Ho quarant'anni, di quei quaranta che sono quarantuno nell'anno dei quarantadue. Ho le rughe, i capelli bianchi si nascondono in mezzo a ricci corti. Non mi sento bella, quasi mai, ma forse di più di quanto mi sentissi a vent'anni, con l'eye liner spalmato a lato degli occhi, di una riga perfetta.
La maturità, allo specchio, ha la forma esemplare delle cose migliori che tu possa essere, come tirare fuori il meglio dal meglio e il meglio, comunque, dal peggio.
La vita, a tratti, non è cambiata molto da prima che essa stessa accadesse, ho perso le meches, partecipo alle riunioni scolastiche come rappresentante con molta meno enfasi, ho perso l'abitudine di comprare un paio di scarpe una volta al mese.
E' solo una questione di responsabilità e di strade con bivi scelti a istinto.
La vita di prima, come la ricordo io, non ha traccia di Facebook, di telefoni che non fossero quelli sporchi delle cabine a gettoni, ha le sembianze di estate e di un motorino bianco, di divieti imposti per essere trasgrediti e delle cose che ho voluto fare senza che mai nessuno mi avesse incoraggiato con una pacca sulla spalla.
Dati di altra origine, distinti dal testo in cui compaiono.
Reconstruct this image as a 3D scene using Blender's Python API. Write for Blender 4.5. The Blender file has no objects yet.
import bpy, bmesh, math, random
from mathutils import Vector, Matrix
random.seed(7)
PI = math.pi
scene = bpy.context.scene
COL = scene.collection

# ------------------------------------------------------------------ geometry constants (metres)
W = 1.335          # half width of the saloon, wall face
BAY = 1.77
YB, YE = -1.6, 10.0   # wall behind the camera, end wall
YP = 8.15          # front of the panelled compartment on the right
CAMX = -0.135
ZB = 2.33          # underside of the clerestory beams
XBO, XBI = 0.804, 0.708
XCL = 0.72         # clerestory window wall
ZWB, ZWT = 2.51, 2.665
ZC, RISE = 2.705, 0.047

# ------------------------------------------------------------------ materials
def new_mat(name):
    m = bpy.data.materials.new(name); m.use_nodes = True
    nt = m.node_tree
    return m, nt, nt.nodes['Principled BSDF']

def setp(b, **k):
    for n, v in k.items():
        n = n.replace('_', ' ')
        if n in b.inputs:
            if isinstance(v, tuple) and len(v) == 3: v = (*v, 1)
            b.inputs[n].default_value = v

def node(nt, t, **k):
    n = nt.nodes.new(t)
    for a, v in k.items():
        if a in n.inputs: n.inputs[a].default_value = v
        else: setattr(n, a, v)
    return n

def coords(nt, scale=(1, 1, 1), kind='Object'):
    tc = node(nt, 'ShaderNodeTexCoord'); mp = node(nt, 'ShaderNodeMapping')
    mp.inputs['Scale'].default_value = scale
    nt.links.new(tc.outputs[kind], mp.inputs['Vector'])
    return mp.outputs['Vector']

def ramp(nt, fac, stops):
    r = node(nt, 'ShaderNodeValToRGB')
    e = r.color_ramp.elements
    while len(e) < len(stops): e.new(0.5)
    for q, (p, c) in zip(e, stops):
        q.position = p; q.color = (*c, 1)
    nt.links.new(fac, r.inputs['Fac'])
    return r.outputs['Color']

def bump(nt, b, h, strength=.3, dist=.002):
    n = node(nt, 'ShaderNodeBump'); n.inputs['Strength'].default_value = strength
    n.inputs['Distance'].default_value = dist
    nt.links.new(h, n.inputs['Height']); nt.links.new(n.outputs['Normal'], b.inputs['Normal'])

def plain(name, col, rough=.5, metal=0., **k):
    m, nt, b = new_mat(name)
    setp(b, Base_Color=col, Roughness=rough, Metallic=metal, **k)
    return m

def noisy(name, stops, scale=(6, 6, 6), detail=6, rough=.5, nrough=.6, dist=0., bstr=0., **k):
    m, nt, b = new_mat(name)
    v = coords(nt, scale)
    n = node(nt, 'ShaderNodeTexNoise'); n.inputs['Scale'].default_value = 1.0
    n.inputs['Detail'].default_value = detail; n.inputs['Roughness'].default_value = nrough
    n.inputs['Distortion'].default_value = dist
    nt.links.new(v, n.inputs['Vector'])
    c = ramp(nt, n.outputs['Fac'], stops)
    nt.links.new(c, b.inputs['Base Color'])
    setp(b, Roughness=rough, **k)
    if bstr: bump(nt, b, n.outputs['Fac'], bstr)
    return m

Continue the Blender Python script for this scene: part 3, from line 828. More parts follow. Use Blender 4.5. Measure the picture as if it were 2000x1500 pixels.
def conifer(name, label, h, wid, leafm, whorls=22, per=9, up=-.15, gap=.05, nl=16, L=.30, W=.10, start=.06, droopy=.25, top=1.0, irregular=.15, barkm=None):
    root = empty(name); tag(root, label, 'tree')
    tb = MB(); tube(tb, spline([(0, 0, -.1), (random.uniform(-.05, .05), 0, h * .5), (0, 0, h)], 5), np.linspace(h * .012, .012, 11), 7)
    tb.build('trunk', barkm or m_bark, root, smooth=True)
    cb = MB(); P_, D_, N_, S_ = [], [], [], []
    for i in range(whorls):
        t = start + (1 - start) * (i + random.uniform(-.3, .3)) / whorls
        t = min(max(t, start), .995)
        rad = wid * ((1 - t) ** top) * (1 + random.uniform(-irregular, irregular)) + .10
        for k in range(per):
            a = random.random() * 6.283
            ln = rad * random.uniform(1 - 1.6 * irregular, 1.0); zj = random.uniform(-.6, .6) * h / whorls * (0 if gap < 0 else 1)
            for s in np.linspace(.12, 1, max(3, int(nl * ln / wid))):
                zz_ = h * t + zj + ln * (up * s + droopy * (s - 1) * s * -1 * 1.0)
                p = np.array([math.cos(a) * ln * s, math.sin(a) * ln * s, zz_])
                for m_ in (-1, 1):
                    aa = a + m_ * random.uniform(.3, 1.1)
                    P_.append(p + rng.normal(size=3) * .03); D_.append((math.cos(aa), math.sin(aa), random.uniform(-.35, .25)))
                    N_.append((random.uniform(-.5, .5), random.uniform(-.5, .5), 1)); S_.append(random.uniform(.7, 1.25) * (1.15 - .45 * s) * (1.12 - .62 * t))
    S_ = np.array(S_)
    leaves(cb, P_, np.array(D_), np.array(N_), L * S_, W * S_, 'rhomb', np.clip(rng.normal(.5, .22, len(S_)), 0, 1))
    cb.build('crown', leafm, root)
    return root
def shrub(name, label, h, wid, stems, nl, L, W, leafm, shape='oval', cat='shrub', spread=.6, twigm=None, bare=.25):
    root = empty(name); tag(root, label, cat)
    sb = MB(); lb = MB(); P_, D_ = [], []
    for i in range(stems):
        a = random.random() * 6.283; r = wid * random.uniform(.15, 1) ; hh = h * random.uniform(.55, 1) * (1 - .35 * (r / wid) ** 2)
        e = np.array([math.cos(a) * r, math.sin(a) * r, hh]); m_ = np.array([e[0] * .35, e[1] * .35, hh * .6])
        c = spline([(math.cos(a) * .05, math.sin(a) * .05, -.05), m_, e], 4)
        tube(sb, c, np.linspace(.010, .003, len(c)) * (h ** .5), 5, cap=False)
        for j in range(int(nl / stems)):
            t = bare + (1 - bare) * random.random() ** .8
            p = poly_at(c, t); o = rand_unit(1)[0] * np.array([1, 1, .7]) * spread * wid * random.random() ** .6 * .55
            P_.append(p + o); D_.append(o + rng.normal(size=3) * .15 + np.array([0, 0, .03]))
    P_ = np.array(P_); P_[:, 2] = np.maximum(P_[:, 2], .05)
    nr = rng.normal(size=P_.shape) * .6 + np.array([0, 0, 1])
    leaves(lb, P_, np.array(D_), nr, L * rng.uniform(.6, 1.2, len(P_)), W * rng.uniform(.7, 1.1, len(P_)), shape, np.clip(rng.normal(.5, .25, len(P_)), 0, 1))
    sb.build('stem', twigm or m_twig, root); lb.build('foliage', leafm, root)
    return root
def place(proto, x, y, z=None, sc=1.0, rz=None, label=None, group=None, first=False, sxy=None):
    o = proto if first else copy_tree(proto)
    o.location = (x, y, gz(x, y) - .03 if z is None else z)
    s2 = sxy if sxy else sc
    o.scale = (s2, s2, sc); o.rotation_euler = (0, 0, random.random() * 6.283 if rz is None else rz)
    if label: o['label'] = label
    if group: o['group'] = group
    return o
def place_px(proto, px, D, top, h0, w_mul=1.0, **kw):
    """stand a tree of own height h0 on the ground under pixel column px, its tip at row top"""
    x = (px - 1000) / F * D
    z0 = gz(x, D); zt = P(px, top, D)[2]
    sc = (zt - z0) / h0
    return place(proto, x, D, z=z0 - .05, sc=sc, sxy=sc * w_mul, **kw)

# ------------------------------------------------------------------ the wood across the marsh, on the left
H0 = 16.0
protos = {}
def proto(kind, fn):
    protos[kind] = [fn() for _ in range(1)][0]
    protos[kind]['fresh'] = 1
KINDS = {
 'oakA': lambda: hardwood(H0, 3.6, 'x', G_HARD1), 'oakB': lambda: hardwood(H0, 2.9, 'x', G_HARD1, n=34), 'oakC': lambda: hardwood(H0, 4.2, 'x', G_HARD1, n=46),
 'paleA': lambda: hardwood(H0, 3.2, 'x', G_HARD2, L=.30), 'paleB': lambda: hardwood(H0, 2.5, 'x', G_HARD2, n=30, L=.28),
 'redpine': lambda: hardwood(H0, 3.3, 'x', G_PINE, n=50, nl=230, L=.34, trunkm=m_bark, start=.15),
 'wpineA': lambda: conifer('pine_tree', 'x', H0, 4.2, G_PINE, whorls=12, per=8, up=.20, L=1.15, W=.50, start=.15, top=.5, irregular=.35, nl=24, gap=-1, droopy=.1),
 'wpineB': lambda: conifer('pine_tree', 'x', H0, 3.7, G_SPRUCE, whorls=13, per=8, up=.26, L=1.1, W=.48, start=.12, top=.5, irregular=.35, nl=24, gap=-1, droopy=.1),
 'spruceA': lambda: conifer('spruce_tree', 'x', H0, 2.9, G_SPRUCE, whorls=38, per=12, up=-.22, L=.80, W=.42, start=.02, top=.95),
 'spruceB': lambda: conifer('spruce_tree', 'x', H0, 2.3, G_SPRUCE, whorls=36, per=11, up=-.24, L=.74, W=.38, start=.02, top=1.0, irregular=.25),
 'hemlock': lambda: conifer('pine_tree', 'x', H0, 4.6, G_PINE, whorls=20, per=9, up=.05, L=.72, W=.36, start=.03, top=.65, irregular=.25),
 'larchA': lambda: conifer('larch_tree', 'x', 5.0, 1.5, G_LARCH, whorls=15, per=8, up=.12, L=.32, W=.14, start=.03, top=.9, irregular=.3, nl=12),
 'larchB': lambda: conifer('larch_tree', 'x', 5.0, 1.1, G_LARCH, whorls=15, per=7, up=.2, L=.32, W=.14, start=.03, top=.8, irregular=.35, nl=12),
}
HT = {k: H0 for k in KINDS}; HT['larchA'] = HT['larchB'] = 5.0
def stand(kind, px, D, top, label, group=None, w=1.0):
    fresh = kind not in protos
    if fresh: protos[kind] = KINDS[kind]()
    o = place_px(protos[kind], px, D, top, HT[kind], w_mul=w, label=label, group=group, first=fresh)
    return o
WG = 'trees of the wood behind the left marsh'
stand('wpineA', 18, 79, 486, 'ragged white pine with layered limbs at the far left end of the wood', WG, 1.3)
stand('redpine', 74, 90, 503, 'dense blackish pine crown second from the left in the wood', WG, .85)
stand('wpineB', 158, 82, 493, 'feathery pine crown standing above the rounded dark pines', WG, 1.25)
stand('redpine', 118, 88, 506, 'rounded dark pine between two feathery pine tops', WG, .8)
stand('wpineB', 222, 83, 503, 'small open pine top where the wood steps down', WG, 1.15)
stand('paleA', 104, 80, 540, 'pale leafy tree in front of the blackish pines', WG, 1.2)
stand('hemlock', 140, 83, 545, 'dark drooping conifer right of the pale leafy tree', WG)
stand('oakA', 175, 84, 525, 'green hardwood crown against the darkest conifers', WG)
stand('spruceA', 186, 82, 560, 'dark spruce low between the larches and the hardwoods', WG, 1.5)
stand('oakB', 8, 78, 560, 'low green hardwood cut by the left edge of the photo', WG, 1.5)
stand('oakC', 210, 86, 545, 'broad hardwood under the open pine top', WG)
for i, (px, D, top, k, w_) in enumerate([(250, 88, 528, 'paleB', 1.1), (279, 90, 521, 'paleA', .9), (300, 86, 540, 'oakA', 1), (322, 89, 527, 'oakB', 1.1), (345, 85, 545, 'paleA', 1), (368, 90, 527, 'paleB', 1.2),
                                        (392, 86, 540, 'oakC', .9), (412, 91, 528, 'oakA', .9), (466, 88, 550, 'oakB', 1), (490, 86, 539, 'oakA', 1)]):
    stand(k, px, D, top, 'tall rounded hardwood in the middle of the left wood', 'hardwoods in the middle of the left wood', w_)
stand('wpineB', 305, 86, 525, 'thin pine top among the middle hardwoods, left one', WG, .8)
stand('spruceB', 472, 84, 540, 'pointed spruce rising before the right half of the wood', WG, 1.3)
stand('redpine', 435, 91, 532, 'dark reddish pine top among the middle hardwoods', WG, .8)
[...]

La prova che io sia stata anche giovane la ritrovo nei sogni che ho perduto e che non ricordavo, la ritrovo nella voce di un bambino che mi ricorda quanto andare a scuola possa fare schifo ed essere fantastico allo stesso tempo, pur non sapendo che il peggio deve ancora arrivare.
Ho un figlio maschio, ne avrei voluti due nel giorno in cui ho capito che non avrei avuto altre possibilità. Come tutte le occasioni che non so di volere fino al momento in cui le perdo. La vita è fatta anche di cose cieche, che tolgono il fiato, di momenti che fanno capire quanto accontentarsi sia complesso, senza scordare l'appagamento e la fortuna di essere madre.
Nella mia testa c'è sempre una storia che inizia e una storia che si modifica, c'è una voce narrante con parole che si susseguono, imperterrite, strafatte di tutti quei momenti che poi alla fine dimentico.
Ho una piccola agenda in borsa ma non ho mai la penna. E' usurata agli angoli, l'elastico allentato sfrega contro le pagine ingiallite. Ci sono oggetti che non hanno concluso la propria storia, che sono al loro posto e che hanno preservato identità e sentimenti.
Come quando a volte riesco ad essere una stronza senza pietà e un attimo dopo commuovermi per le ciliege nella bacinella in ceramica, il senso di colpa, il mondo che va storto e la nostalgia di Parigi.
L'irrequietezza è una condizione familiare, come l'insalata al pasto e la grigliata a Ferragosto.
Lev Tolstoj scriveva così:
Per vivere con onore bisogna struggersi, turbarsi, battersi, sbagliare, ricominciare da capo e buttare via tutto e di nuovo ricominciare e lottare e perdere eternamente. La calma è la vigliaccheria dell'anima.